PROVIDED MATERIAL:
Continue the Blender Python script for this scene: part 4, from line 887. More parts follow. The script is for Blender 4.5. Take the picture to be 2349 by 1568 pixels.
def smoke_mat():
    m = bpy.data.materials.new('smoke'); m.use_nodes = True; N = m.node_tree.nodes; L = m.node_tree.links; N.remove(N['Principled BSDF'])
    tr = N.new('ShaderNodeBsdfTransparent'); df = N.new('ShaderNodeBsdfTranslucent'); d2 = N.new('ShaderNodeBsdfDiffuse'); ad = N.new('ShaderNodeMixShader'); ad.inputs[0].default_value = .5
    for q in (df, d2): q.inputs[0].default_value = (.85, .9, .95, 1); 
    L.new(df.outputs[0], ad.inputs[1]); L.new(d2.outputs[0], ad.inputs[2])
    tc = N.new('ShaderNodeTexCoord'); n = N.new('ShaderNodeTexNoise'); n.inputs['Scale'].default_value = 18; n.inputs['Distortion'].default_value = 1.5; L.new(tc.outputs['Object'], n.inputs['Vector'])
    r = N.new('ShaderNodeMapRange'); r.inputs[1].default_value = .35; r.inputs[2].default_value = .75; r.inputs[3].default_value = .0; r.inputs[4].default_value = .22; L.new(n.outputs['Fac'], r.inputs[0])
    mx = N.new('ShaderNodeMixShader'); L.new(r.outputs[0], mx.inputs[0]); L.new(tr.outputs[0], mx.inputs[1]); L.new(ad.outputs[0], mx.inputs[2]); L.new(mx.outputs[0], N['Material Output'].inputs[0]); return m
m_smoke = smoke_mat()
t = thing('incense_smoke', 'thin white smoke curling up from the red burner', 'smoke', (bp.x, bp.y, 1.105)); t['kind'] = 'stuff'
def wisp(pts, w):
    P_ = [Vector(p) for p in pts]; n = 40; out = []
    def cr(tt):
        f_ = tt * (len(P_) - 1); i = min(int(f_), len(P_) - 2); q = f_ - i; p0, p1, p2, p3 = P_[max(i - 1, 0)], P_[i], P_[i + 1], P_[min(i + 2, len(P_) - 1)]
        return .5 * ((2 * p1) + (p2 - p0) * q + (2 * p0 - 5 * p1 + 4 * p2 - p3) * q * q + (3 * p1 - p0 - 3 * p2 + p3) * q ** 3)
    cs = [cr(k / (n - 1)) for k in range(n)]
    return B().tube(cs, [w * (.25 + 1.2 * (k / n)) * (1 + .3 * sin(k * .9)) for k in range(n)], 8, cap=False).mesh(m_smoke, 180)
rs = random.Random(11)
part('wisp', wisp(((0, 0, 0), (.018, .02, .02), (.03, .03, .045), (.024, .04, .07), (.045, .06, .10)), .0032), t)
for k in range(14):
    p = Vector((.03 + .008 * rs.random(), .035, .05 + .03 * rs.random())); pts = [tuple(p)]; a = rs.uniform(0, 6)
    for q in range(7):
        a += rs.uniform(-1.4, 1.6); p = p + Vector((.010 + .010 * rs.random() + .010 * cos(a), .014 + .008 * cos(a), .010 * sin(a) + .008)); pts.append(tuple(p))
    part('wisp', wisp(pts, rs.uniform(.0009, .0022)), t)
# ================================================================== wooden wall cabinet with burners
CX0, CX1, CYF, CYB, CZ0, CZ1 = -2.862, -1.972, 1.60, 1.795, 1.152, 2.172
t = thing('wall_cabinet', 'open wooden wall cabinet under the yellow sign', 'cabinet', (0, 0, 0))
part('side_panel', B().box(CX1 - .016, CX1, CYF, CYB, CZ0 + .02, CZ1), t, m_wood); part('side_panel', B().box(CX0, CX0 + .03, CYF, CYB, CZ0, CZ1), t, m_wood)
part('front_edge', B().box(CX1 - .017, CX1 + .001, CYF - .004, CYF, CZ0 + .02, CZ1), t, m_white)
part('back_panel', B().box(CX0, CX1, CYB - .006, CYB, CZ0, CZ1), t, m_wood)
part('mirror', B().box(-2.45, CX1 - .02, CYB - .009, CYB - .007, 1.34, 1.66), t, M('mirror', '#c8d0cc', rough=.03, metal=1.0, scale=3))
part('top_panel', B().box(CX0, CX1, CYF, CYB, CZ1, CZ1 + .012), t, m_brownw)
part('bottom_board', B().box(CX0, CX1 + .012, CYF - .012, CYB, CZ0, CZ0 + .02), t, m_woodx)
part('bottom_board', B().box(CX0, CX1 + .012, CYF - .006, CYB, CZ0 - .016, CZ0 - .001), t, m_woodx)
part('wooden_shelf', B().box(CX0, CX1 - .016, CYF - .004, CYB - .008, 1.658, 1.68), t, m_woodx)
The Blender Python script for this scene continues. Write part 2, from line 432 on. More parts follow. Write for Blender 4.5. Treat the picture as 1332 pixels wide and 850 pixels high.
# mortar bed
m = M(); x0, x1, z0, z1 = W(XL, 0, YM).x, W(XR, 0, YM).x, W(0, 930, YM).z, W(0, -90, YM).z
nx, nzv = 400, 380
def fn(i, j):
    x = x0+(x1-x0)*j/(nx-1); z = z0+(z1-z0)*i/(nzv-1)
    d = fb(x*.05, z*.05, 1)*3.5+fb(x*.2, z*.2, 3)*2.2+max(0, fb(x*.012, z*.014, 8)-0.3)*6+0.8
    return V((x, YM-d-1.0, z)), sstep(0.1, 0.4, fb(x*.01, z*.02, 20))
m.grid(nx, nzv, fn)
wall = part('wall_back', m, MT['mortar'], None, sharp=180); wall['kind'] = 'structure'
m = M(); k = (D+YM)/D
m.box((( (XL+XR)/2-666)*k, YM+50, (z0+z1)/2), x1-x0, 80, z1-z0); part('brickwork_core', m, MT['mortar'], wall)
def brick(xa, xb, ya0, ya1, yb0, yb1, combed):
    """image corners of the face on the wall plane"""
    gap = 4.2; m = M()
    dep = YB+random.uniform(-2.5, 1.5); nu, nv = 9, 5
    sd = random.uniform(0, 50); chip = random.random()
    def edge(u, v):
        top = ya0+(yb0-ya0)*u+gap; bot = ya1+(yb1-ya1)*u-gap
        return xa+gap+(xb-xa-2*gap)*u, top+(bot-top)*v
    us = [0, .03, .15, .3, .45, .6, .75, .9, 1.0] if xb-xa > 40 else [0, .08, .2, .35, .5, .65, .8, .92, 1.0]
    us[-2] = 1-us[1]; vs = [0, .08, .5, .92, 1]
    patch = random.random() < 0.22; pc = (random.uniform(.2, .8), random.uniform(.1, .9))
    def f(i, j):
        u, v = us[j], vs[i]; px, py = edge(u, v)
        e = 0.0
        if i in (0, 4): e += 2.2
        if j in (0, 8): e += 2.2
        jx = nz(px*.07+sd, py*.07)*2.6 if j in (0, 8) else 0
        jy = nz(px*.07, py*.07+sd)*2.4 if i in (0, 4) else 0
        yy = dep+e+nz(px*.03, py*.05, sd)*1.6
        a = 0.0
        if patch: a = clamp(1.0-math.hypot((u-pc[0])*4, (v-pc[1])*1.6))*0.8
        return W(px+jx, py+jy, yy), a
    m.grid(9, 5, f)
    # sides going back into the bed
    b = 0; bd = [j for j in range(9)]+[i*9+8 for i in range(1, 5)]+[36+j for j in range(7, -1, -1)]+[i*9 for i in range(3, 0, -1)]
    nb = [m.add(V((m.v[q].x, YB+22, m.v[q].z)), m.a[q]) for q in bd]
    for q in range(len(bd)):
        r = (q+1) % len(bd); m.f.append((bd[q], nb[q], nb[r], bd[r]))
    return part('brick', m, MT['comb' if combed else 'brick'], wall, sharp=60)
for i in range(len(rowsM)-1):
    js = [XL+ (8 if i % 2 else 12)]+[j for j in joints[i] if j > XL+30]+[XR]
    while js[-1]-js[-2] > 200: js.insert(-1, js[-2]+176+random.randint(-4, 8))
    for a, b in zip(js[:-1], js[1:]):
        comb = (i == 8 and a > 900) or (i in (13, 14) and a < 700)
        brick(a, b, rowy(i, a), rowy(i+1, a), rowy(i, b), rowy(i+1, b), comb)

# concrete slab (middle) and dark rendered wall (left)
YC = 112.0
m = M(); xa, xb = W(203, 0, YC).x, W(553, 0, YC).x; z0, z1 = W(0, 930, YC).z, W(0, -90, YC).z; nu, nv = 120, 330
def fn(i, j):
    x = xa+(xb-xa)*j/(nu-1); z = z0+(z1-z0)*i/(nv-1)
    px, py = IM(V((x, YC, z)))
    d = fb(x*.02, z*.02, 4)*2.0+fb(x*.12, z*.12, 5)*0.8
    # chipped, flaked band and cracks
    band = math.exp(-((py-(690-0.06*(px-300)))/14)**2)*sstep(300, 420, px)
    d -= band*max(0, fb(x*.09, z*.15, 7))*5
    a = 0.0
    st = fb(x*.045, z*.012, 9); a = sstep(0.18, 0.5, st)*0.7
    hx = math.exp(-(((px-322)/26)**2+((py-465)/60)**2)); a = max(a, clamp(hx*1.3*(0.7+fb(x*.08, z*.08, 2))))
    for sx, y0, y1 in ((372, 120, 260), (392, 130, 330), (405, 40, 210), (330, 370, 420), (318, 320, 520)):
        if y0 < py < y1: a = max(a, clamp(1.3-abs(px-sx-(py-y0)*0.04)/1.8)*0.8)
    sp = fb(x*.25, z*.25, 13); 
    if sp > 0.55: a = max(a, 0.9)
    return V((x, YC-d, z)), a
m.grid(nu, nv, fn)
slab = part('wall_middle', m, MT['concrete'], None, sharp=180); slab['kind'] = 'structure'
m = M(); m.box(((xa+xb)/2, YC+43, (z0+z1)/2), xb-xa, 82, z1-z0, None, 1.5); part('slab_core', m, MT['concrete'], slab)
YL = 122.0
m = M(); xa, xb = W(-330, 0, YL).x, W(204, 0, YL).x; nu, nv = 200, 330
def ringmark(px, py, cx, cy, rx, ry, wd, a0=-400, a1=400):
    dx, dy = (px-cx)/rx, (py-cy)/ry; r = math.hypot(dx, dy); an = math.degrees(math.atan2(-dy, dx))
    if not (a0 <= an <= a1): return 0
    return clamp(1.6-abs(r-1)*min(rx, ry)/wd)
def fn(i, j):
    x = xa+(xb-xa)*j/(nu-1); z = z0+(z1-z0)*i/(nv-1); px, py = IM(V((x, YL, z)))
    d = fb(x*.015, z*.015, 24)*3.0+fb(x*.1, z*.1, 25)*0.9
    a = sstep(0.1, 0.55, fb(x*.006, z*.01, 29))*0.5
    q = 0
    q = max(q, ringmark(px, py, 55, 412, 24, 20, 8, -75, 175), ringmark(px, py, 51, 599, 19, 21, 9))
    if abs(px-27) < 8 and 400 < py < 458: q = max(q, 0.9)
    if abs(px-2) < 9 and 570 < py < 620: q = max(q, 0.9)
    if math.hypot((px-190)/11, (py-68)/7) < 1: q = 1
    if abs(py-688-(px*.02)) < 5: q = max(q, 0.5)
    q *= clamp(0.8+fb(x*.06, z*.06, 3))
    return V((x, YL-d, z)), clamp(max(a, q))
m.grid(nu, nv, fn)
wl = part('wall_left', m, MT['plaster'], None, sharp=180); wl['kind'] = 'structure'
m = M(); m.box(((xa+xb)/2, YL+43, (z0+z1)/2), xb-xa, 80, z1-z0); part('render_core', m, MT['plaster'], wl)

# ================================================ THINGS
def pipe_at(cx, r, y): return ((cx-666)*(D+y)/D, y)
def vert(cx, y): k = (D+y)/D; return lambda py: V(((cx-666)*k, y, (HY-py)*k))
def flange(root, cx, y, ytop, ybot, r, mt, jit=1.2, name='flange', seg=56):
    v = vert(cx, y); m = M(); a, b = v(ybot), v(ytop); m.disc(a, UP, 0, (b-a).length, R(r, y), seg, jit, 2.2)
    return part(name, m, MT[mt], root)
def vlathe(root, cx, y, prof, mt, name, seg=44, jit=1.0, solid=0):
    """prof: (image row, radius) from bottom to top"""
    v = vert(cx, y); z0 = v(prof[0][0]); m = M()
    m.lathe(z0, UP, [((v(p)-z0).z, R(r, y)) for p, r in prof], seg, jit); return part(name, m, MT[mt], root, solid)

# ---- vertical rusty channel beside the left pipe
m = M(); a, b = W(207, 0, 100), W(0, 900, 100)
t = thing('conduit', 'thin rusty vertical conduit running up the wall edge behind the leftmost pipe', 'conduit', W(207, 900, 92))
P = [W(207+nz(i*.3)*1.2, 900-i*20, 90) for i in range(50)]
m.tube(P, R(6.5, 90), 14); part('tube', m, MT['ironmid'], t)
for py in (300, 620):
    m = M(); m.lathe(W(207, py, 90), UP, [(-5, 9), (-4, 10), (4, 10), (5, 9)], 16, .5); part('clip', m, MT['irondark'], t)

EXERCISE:
Pull every line containing "More" out of the records.

ANSWER TO THE TASK:
Continue the Blender Python script for this scene: part 4, from line 887. More parts follow. The script is for Blender 4.5. Take the picture to be 2349 by 1568 pixels.
The Blender Python script for this scene continues. Write part 2, from line 432 on. More parts follow. Write for Blender 4.5. Treat the picture as 1332 pixels wide and 850 pixels high.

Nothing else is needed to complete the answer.